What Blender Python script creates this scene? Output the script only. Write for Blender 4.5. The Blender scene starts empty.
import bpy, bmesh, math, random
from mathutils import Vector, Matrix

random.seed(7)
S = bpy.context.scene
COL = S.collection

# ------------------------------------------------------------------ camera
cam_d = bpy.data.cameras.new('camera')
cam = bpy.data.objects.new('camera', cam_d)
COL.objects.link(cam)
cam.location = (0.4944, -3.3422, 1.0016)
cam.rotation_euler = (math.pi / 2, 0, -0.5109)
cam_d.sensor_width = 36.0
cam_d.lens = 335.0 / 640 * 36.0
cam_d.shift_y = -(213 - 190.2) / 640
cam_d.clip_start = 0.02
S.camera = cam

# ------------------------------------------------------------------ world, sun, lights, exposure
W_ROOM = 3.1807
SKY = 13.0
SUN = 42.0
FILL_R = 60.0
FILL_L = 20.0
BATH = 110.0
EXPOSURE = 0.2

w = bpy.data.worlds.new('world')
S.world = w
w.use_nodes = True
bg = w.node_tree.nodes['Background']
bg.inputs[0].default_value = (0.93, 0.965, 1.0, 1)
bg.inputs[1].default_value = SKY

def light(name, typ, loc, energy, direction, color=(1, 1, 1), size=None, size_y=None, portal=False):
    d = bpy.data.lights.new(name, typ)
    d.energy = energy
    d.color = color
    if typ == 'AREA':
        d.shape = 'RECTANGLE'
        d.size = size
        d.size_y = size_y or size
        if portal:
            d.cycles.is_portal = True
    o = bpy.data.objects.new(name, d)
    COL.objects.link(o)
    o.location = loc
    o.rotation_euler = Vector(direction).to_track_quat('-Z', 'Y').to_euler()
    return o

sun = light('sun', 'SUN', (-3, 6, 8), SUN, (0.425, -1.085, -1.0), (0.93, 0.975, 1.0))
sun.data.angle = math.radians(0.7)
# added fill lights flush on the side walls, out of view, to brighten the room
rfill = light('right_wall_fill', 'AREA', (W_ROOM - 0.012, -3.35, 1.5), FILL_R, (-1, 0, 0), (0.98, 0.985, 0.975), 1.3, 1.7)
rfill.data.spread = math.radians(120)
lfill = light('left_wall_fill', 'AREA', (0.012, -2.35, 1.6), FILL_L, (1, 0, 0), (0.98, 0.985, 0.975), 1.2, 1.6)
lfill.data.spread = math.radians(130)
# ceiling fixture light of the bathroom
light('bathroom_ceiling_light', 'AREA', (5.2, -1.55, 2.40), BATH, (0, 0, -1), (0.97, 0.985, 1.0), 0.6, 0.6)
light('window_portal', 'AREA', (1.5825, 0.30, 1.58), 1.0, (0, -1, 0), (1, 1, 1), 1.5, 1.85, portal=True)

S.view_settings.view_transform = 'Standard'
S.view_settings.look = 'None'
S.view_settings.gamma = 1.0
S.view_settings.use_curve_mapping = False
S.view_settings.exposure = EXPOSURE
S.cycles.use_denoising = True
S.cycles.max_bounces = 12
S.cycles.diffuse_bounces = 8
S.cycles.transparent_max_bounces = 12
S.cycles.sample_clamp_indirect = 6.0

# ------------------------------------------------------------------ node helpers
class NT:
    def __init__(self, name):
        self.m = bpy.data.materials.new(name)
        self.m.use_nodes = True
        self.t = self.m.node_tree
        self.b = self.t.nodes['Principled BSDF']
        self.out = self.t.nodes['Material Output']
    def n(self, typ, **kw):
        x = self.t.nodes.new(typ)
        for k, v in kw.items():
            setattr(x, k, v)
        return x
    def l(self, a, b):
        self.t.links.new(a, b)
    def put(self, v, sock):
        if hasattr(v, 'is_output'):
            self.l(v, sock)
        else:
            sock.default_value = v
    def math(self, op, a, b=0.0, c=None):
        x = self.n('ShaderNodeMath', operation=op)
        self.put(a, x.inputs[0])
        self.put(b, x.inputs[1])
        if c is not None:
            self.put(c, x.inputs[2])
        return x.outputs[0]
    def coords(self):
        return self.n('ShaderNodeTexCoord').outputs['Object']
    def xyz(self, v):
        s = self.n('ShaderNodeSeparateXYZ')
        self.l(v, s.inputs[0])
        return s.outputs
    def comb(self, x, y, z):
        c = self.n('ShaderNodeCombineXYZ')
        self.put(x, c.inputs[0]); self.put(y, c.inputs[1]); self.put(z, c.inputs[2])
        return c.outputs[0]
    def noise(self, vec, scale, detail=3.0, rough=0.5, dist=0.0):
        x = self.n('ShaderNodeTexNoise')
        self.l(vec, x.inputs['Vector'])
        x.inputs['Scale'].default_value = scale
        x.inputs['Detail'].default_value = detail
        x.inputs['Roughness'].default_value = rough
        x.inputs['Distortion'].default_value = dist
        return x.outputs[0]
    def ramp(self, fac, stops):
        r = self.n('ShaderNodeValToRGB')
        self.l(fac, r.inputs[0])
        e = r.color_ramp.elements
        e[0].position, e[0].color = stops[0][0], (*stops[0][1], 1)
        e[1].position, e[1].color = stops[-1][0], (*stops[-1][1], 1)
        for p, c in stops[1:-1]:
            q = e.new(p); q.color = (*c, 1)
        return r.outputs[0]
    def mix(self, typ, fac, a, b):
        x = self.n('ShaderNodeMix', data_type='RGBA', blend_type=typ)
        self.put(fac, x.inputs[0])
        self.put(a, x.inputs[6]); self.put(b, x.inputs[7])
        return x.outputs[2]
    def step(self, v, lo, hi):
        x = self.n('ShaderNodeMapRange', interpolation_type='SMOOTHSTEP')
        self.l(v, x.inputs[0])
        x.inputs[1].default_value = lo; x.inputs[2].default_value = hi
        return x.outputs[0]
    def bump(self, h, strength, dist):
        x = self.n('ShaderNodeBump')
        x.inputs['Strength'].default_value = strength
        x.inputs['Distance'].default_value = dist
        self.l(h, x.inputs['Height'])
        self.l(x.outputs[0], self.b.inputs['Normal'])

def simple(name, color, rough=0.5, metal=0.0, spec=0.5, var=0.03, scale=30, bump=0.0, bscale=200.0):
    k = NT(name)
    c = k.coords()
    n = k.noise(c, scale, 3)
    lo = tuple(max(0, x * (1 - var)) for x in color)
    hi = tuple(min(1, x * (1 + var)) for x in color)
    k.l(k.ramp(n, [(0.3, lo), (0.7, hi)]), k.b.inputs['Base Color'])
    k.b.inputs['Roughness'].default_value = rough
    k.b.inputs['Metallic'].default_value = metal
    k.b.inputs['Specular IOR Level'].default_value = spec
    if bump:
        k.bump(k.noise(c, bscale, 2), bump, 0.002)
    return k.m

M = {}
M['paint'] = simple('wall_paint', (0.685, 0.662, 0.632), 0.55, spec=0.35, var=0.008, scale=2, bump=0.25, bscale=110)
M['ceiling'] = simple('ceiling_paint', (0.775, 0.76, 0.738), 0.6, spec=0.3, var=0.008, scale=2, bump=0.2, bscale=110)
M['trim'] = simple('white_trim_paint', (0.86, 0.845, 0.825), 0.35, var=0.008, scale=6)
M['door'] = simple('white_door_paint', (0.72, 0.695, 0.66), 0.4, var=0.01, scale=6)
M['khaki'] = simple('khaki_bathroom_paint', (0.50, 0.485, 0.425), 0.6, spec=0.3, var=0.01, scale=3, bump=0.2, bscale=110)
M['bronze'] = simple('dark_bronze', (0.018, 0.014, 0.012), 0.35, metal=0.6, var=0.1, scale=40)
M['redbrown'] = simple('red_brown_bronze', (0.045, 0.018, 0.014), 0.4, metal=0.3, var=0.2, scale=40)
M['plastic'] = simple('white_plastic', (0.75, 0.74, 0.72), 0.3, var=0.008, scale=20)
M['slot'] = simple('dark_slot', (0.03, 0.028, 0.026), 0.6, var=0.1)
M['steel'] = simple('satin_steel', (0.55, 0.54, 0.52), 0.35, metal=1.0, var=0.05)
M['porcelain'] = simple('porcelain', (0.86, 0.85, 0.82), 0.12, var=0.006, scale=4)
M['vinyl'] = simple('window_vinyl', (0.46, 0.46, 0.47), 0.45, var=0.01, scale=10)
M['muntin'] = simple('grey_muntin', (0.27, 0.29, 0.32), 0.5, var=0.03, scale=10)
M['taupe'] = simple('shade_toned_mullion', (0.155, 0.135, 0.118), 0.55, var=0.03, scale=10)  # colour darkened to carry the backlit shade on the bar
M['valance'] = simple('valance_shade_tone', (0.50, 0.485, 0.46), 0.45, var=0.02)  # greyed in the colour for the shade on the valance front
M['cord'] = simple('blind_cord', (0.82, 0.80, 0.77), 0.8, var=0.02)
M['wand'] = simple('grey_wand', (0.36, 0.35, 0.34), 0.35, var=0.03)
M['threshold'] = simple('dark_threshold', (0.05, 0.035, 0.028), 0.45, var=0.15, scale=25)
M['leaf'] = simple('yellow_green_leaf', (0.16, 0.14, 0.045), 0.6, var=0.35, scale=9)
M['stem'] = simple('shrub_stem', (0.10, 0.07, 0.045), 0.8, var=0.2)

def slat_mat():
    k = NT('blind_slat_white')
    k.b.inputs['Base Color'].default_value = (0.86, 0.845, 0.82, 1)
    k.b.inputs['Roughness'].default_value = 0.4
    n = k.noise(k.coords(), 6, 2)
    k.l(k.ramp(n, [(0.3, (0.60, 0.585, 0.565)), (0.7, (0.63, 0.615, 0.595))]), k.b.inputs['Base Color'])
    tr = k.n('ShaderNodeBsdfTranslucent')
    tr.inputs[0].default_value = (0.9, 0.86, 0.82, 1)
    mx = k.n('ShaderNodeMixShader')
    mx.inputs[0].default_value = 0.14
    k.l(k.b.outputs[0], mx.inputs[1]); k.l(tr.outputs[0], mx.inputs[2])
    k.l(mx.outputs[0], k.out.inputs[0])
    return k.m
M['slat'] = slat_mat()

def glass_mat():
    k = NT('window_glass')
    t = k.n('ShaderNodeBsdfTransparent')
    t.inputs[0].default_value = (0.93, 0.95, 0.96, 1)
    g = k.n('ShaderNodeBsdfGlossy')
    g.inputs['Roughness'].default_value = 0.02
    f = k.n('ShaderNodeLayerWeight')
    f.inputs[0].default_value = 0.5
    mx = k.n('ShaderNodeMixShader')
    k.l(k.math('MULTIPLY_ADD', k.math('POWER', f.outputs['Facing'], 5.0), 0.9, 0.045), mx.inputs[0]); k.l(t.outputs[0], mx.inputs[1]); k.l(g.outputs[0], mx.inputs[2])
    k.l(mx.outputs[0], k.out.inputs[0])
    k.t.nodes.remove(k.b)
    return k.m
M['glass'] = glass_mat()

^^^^

[Work instructions]
Please transcribe, exactly and with nothing added, the lines from the first line of the material above through the line that contains "S.camera = cam".

[Exercise response]
What Blender Python script creates this scene? Output the script only. Write for Blender 4.5. The Blender scene starts empty.
import bpy, bmesh, math, random
from mathutils import Vector, Matrix

random.seed(7)
S = bpy.context.scene
COL = S.collection

# ------------------------------------------------------------------ camera
cam_d = bpy.data.cameras.new('camera')
cam = bpy.data.objects.new('camera', cam_d)
COL.objects.link(cam)
cam.location = (0.4944, -3.3422, 1.0016)
cam.rotation_euler = (math.pi / 2, 0, -0.5109)
cam_d.sensor_width = 36.0
cam_d.lens = 335.0 / 640 * 36.0
cam_d.shift_y = -(213 - 190.2) / 640
cam_d.clip_start = 0.02
S.camera = cam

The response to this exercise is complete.